Think for a moment about all the drama and effort the average CLO puts forth in learning program development to keep learners’ attention. There’s the endless race to keep up with the latest and greatest learning technology, most of which was purposefully created to speed up learning for the average ADD (always doing disorder), multitasking employee. There are risqué icebreaker tactics, which can be risky in our potentially litigious, ultra-sensitive-beware-of-harassment society, and then there are the game shows.
“Who Wants to Be a Millionaire,” “Family Feud” and “Jeopardy,” but theses game shows are for learning. Granted, the rewards are more nebulous — there’s rarely cash for a correct answer, nor are learners usually awarded prizes as in objects they can pick up and use, but the learning results are no less substantial because they revolve around bottom-line benefits such as increased productivity, faster product or service launch and generally happier, more engaged and more capable workers.

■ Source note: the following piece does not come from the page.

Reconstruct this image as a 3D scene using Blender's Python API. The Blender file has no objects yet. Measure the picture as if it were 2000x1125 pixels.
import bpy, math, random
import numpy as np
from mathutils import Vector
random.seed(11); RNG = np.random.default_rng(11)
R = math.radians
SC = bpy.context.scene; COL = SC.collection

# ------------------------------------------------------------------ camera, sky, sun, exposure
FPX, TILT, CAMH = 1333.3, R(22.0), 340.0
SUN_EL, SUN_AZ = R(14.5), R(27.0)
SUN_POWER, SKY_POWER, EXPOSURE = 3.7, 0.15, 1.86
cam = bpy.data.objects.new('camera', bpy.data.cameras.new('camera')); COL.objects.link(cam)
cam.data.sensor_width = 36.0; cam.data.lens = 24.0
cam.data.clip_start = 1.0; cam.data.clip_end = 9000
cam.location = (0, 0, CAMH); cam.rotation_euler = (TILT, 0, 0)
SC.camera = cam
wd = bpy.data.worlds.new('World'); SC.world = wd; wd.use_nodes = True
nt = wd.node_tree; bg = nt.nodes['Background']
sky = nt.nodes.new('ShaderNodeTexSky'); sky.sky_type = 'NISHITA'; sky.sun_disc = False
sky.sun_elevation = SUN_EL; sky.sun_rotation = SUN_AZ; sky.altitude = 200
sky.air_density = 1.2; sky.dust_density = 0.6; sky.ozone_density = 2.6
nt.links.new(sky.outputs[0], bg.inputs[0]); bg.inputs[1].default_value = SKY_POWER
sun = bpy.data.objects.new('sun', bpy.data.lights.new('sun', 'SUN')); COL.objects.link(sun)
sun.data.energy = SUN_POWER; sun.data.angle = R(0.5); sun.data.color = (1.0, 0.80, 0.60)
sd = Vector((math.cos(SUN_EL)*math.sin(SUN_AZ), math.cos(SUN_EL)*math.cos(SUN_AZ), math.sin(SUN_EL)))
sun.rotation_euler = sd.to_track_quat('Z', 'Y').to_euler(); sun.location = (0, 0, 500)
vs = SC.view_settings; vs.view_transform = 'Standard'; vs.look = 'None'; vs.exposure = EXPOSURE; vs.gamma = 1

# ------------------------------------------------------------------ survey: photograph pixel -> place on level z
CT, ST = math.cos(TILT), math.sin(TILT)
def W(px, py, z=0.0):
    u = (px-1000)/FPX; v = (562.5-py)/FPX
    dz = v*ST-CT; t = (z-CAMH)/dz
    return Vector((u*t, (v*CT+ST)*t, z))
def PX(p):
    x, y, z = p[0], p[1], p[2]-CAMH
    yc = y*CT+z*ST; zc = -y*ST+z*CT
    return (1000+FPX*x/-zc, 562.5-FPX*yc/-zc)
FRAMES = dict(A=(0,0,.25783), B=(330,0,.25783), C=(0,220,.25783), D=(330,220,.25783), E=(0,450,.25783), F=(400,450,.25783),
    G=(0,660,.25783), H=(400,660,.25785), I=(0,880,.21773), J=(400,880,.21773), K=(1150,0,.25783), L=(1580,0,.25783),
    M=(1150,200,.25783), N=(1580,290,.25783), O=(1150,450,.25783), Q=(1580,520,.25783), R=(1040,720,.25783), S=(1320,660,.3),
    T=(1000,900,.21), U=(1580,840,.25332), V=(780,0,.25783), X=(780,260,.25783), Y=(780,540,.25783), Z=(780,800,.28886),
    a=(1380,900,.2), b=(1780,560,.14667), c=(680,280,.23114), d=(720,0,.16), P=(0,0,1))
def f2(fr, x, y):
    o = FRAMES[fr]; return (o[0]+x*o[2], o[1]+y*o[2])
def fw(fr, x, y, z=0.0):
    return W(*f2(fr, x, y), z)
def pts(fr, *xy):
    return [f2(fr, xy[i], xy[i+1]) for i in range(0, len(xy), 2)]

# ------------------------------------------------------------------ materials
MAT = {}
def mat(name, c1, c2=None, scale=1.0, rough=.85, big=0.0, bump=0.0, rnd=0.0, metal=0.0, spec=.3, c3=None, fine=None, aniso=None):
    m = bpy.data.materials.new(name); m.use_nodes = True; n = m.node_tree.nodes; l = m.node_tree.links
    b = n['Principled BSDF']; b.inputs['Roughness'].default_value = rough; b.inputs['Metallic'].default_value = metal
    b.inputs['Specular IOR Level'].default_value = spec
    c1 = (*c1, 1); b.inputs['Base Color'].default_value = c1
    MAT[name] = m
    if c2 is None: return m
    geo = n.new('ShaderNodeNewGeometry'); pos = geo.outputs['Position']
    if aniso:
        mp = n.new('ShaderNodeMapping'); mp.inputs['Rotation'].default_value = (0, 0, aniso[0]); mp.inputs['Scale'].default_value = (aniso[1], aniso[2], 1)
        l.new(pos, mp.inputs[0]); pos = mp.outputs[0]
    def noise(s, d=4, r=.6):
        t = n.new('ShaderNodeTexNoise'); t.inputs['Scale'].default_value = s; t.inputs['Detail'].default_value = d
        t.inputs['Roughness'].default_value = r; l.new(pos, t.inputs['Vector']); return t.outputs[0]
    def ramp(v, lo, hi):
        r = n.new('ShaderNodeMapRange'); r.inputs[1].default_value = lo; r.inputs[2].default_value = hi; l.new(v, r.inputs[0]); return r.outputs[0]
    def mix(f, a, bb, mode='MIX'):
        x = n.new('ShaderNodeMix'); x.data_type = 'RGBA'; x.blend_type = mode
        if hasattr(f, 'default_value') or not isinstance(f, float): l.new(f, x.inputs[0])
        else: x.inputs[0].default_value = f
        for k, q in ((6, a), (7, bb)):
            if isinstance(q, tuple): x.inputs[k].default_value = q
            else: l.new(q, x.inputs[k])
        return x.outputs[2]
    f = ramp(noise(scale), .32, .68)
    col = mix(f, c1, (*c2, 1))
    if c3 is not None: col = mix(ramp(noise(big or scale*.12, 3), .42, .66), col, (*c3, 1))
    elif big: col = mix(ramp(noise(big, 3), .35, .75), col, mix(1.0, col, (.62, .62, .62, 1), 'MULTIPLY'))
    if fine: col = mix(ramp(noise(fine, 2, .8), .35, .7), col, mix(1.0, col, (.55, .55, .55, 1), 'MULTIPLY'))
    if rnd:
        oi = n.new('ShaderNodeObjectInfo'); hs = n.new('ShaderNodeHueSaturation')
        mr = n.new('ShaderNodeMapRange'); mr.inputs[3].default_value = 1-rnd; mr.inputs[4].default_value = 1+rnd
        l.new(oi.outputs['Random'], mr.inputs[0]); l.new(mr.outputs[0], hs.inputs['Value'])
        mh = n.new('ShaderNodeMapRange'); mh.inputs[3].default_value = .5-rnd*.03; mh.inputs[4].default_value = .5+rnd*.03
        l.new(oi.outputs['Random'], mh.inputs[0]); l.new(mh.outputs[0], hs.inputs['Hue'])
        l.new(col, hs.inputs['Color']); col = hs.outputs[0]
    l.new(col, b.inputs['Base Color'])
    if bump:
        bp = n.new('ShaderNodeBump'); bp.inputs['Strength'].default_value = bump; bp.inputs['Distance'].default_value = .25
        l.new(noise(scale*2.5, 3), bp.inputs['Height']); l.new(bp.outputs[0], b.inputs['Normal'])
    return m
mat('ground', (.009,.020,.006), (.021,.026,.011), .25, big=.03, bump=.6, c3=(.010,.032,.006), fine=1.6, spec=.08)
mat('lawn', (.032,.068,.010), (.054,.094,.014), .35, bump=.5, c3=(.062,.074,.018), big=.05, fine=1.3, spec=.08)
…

“Using game shows for learning has always been a tool, and it makes learning more fun and energizes the classroom, but we found that it was also increasing test scores and comprehension in ways that we never thought,” said Dan Yaman, LearningWare founder and CEO and co-author of “I’ll Take Learning for 500: Using Games to Engage, Motivate and Train.” “Game shows help really engage the entire audience or classroom. Think about it: You can’t ask questions without the brain going into a search mode to find the answer.
“For instance, if I said, ‘Who was the first man to land on the moon?’ what happens to your brain? You start thinking about Armstrong. That’s the power of the game show.”
Essentially, game shows as training vehicles are nothing more than questions that require the audience to be engaged to try and give the answer. Yaman said given this simplicity in design, part of what makes them so effective is the games’ ability to bring out the learner’s curiosity and engage the competitive spirit.
“If you just follow game shows that are presented on TV, they’re not that great of a training vehicle,” Yaman explained. “But if you bend them to your rules and use them how you need to, they become very effective classroom instruction tools.
“Suppose you’re playing a ‘Jeopardy’-style game. You have the question, and the answer come up. After you give the answer is a great time to add instruction, additional elaboration or information on the subject. Let’s say you’re playing in a group situation, and you have two teams up on the stage. Both teams get it wrong. That’s a trainers opportunity to go out into the class and see who knows what the right answer is and start talking about it.”
Yaman said level of engagement creates a very emotional stake in the classroom, and emotions are tied to memory. Therefore, people might remember more of the lesson when the information is presented in the game show format.
“We’ve had teachers divide their students into two groups, one that did a game show and one that didn’t, and we know that the game show reviews increased test scores by 50 percent,” he said.
The teachers Yaman refers to include K-12, higher-education and corporate educators. Game show training programs can be easily customized and are appropriate for a full range of learners. Further, with an eye and an ear on cost-effective content creation, banks of questions can be repurposed and edited based on the training event.
“It works for the whole gamut,” he said. “We’re literally using the game shows to train rocket scientists at NASA, and for some reason, the Bureau of Prisons loves game shows per se. Not only are they training their guards with them, but they’re doing game show nights in prisons. We’re in K-12 and higher education, as well.
“Comcast University does a thing where every region across the country, at every office, they play a game show. Then they turn it into a countrywide competition where you play against regions. They go up in rankings, and then they have a final round, where all the top people come together. This is a very effective way of engaging the rank and file in learning, all the way up to the top. Audiences love it. Students love it. They get so engaged and into it because it breaks the mode of what a typical training class is like.”
Some of the most popular games include “Jeopardy,” where a lot of content can be presented through short questions and answers, and “Family Feud,” which is an effective way to handle one question with multiple answers.
“For instance, ‘What are the top four competitive advantages of our product? What are the top three benefits of this feature?’” Yaman said. “‘Who Wants to Be a Millionaire,’ you can set up to do two teams. Nowadays, people need to be entertained and engaged. It’s always been a part of really good education. If you look at the very best teachers you ever had, they were the ones who knew how to engage you at a very emotional level. Game shows allow any instructor to do that, and that’s a really powerful thing.”